Disaffected and alcoholic Deacon “Deke” Campbell (Marshall Williams) lives just outside the Hyper-structure in Canada.  A former courier for the mob, Deacon no longer wants to drive after his last trip ended with the death of his sister.  Things quickly change when Sino-Gazam affiliated criminal, Lazlo (Jonathan Cherry) threatens to murder Deke’s other family members if he doesn’t retrieve another package for them.  Faced with little options, Deke recruits his estranged brother, Jesse (Leo Fafard).

On the dangerous highways of the Hyper-structure, a fast and tough car is mandatory.  Deke uses Jesse’s armor plated Ford Explorer as his ride.  The car includes a Gatling gun and an experimental ‘thorium cell’ engine.  This engine permits the vehicle to drive at high speeds and without fuel.  In order to survive, the brothers will have to endure an onslaught of armed gangs, deformed criminals and deal with a duplicitous corporation.

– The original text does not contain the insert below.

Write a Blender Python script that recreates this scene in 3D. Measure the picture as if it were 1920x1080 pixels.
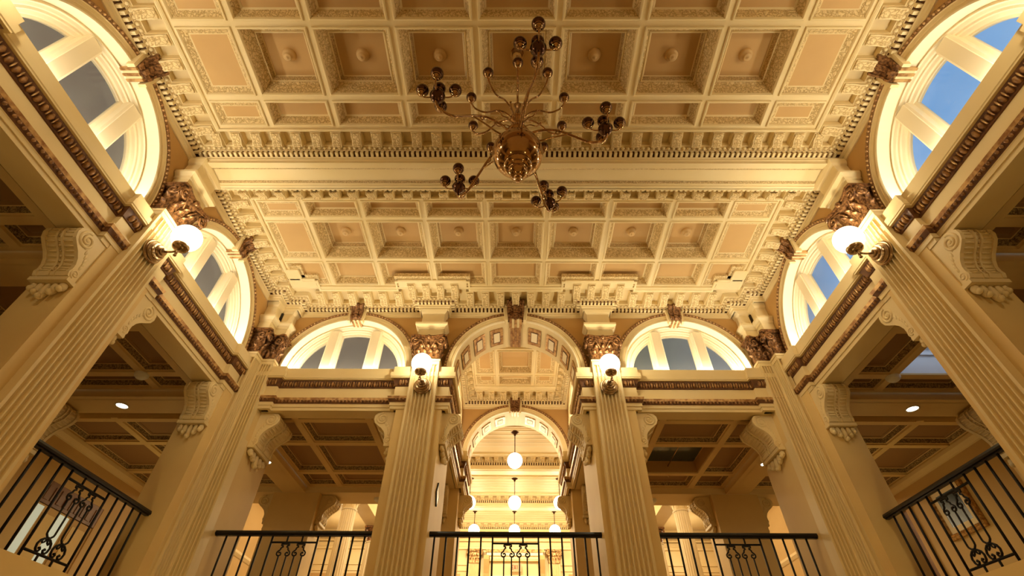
import bpy, math, random
from math import pi, sin, cos, sqrt, radians as R
from mathutils import Vector, Matrix
random.seed(7)
S = 8.0                                   # model unit -> metres
scene = bpy.context.scene
for o in list(bpy.data.objects): bpy.data.objects.remove(o)
C = scene.collection

# ------------------------------------------------------------------ camera
cam = bpy.data.cameras.new('camera'); camo = bpy.data.objects.new('camera', cam); C.objects.link(camo)
cam.sensor_width = 36; cam.lens = 36 * 896.12 / 1920; cam.clip_start = .02; cam.clip_end = 200
camo.location = (-.0036 * S, 0, 0)
_th, _ya, _ro = R(43.7027), R(.3987), R(-.4291)
fw = Vector((-sin(_ya) * cos(_th), cos(_ya) * cos(_th), sin(_th)))
rt = Vector((cos(_ya), sin(_ya), 0)); up = rt.cross(fw)
r2 = rt * cos(_ro) - up * sin(_ro); u2 = rt * sin(_ro) + up * cos(_ro)
camo.matrix_world = Matrix.Translation(camo.location) @ Matrix((r2, u2, -fw)).transposed().to_4x4()
scene.camera = camo

# ------------------------------------------------------------------ world: the dusk sky outside
w = bpy.data.worlds.new('dusk_sky'); scene.world = w; w.use_nodes = True
nt = w.node_tree; nt.nodes.clear(); N = nt.nodes.new; L = nt.links.new
tc = N('ShaderNodeTexCoord'); sx = N('ShaderNodeSeparateXYZ'); L(tc.outputs['Generated'], sx.inputs[0])
mr = N('ShaderNodeMapRange'); mr.inputs[1].default_value = -1; mr.inputs[2].default_value = 1; L(sx.outputs[0], mr.inputs[0])
cr = N('ShaderNodeValToRGB'); L(mr.outputs[0], cr.inputs[0])
el = cr.color_ramp.elements
el[0].position = 0; el[0].color = (.17, .145, .115, 1)
el[1].position = .38; el[1].color = (.13, .11, .09, 1)
for p_, c_ in ((.62, (.09, .12, .105, 1)), (.74, (.14, .20, .27, 1)), (.80, (.16, .44, .90, 1)), (1, (.24, .62, 1, 1))):
    e = el.new(p_); e.color = c_
nz = N('ShaderNodeTexNoise'); nz.inputs['Scale'].default_value = 2.2; nz.inputs['Detail'].default_value = 3
L(tc.outputs['Generated'], nz.inputs['Vector'])
mx = N('ShaderNodeMix'); mx.data_type = 'RGBA'; mx.blend_type = 'MULTIPLY'; mx.inputs[0].default_value = .5
L(cr.outputs[0], mx.inputs[6]); L(nz.outputs[0], mx.inputs[7])
bg = N('ShaderNodeBackground'); bg.inputs[1].default_value = 1.3; L(mx.outputs[2], bg.inputs[0])
ow = N('ShaderNodeOutputWorld'); L(bg.outputs[0], ow.inputs[0])

scene.view_settings.view_transform = 'Standard'; scene.view_settings.look = 'None'
scene.view_settings.exposure = 0.05; scene.view_settings.gamma = 1; scene.view_settings.use_curve_mapping = False
scene.cycles.use_denoising = True; scene.cycles.max_bounces = 7; scene.cycles.diffuse_bounces = 4
scene.cycles.glossy_bounces = 3; scene.cycles.transparent_max_bounces = 8
scene.cycles.sample_clamp_indirect = 6; scene.cycles.caustics_reflective = False; scene.cycles.caustics_refractive = False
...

“Supergrid” is watchable at the very minimum.  I didn’t feel the need to fast forward or skip right to the end.  For a movie that cost a measly 1.2 million, the production quality is adequate enough.  Computer generated effects are used relatively sparingly also.  For example, there are a few CGI buildings and explosions used.  Enjoyably enough for gore fans, there are plenty of squibs, head shots and a couple of exploding faces.

Running at an initially slow pace, “Supergrid” picks up towards the middle with shootouts and bloody action.  Nonetheless, you can really feel the lack of budget when it comes to costume design.  The Sino-Gazam mercenary uniforms look amateurish.  Moreover, for a movie set on a highway, there is only one major car chase scene.

Former WWE superstar and current pod-caster, Jay Reso aka Christian Cage, appears as “King Kurtis” a sort of post-apocalyptic warlord, for what amounts to be an extended cameo.

“Supergrid” had its premiere at the Calgary Film Festival on September 21, 2018.  Fans of the post-apocalyptic genre may want to consider digitally renting this movie.